PF: We’ve only done two gigs so far, both very different. The first one as in Japan, we got invited to this festival that was held in an out of season Paddington Bear-themed ski resort. We couldn’t take out a load of gear and musicians, so we did it quite stripped back, we had a laptop, and we both had an iPad each with Moog software and sort of played along with that. But then we did a gig in Manchester in Islington Mill. There’s some promoters up there called Wetplay who put on really good parties. And that was pretty much a full band wasn’t it? Aside from we didn’t have a drummer, I was playing synth, Jon was playing bass and synth, Tim Burgess played bass for a couple of tracks, and then we had Alik our guitarist and Dan our wind player, and our friend Graham on bongos. So that was quite a full band, but the problem I think with this album is that there’s so many musicians, you’d end up having to pay to do a gig really, to get all these people up. So at the moment we’re dong Festival Number 6 and Kendall Calling, and we’re kind of stripping it back and it’s going to be stuff based on the album, but having some stuff on the laptop and just playing with hardware synths and drum machines and whatnot. So it’s a slightly different thing from the album really.

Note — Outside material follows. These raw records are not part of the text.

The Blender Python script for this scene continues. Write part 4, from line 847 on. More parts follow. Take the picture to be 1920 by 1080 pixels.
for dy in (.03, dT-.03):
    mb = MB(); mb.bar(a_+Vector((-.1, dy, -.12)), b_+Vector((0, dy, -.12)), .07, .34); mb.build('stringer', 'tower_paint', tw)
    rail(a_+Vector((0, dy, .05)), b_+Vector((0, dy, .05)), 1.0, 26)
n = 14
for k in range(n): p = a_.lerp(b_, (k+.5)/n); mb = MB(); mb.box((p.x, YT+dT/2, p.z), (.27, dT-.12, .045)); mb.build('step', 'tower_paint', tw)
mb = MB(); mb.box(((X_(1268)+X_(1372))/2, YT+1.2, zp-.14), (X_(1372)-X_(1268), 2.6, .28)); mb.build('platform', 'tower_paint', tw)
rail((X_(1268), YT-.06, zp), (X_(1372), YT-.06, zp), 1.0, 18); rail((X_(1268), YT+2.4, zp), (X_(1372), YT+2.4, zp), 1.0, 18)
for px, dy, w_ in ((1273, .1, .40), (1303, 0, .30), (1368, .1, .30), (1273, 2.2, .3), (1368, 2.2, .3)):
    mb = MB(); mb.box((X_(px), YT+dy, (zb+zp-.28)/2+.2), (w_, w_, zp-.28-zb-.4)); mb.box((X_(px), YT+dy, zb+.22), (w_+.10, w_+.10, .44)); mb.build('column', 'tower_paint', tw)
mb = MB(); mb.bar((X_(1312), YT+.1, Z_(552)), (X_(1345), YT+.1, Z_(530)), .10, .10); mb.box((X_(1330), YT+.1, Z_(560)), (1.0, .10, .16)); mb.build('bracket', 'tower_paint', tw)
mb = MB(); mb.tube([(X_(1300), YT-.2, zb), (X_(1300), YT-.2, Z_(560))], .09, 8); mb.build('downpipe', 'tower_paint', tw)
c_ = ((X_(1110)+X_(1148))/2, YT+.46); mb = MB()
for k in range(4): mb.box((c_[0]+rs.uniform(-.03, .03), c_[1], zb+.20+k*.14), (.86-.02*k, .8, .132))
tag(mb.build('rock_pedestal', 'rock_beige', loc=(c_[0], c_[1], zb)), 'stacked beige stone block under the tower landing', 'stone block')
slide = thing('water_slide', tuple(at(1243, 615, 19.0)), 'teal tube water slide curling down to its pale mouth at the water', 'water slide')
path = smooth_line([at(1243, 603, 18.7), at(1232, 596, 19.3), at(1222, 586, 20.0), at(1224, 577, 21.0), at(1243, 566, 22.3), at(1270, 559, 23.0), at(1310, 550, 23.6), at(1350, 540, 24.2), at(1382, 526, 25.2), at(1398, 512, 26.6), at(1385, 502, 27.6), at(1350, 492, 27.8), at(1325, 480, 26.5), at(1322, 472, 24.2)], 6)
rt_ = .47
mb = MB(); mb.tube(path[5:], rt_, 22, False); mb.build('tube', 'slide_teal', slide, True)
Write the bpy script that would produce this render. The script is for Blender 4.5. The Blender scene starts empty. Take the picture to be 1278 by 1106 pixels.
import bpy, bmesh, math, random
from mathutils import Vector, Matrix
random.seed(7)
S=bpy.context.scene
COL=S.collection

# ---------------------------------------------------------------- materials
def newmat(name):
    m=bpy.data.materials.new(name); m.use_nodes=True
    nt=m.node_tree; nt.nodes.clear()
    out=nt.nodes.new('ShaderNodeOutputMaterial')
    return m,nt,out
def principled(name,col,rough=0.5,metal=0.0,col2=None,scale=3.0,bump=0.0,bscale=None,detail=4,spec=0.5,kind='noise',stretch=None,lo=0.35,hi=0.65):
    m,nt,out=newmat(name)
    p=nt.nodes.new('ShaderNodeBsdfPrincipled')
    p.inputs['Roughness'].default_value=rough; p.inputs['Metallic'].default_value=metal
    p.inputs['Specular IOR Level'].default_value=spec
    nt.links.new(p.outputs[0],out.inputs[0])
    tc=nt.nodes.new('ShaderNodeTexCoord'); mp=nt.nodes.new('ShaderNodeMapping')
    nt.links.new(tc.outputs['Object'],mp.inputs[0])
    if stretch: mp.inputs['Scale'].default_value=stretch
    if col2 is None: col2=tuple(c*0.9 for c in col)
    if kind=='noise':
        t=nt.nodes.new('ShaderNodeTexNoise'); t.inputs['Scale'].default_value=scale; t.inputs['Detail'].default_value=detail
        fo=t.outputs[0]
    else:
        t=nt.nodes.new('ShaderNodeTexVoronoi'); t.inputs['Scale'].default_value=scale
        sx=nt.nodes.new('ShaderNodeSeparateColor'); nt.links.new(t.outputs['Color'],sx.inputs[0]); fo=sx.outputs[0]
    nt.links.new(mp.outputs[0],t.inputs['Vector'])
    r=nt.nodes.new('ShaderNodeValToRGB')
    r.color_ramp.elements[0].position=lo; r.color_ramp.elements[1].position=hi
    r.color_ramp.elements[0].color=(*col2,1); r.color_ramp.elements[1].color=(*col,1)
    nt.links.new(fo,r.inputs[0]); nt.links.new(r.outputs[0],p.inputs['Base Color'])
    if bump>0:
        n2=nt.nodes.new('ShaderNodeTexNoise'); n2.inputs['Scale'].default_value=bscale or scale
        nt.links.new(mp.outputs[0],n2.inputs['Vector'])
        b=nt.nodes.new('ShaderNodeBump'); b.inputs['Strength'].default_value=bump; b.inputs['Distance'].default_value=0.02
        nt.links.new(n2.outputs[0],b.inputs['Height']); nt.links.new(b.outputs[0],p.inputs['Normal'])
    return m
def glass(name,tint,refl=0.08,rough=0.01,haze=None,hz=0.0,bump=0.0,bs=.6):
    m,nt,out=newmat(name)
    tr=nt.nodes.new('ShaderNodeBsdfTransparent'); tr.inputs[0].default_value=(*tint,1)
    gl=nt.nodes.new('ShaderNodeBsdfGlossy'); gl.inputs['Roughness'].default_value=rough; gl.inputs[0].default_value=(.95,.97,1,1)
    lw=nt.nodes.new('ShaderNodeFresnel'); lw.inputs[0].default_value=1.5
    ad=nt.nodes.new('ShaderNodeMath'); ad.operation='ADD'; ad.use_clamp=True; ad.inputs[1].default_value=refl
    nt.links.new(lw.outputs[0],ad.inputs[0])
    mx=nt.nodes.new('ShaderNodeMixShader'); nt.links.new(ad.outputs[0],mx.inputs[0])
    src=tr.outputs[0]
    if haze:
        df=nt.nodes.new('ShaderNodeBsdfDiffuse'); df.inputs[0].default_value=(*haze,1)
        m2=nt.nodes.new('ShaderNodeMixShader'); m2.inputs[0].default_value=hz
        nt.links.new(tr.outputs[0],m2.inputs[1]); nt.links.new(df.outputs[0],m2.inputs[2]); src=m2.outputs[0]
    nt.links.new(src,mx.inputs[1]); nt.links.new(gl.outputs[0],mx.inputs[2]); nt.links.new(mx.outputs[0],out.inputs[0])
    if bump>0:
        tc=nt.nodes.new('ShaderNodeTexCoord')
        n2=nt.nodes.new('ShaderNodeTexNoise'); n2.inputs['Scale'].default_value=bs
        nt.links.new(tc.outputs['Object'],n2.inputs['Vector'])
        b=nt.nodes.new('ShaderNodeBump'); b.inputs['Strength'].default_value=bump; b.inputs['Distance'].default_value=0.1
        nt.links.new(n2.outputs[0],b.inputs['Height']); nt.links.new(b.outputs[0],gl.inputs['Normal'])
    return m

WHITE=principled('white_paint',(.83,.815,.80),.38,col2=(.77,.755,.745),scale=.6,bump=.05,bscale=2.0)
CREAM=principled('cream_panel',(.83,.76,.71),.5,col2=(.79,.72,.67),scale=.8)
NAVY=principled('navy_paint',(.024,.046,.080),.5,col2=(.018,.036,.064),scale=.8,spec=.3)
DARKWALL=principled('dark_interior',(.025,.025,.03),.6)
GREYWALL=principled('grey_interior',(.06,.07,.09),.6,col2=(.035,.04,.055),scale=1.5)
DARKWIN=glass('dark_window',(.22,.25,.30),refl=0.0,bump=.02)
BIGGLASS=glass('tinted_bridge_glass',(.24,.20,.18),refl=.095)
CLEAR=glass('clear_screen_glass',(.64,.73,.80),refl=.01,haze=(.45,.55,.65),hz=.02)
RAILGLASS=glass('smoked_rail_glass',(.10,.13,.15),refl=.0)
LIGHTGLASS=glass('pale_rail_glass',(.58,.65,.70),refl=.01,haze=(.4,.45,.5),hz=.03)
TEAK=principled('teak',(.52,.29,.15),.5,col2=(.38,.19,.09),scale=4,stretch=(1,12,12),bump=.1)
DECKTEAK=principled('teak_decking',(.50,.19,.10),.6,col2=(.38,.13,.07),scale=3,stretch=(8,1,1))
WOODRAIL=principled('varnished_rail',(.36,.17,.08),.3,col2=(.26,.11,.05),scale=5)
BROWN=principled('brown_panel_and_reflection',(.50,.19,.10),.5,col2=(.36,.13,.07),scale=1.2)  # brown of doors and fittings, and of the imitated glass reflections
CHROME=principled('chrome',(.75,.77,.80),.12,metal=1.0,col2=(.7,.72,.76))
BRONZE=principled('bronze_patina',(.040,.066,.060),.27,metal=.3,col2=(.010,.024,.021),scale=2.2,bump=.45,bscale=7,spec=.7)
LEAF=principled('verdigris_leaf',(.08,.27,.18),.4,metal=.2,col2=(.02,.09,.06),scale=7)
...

JT: Yeah it’s just not practical really, unless people wanted to pay us ten grand. And it’s just people’s availability; trying to put everyone together would just be really complex. So it’s best not to stress it too much.
PF: And also the gig we’ve got at Number 6, it’s a daytime thing, on a stone boat. When we did the gig in Manchester it was quite a late night, we were supposed to come on at 11 and I think we went on at 12 or 1, so by that time everyone was pretty in party mode, which was great and the gig went really well. But I think this time round, doing things in the daytime, not in a tent with people chewing their faces off, is probably going to be a bit more sympathetic to what we’re doing.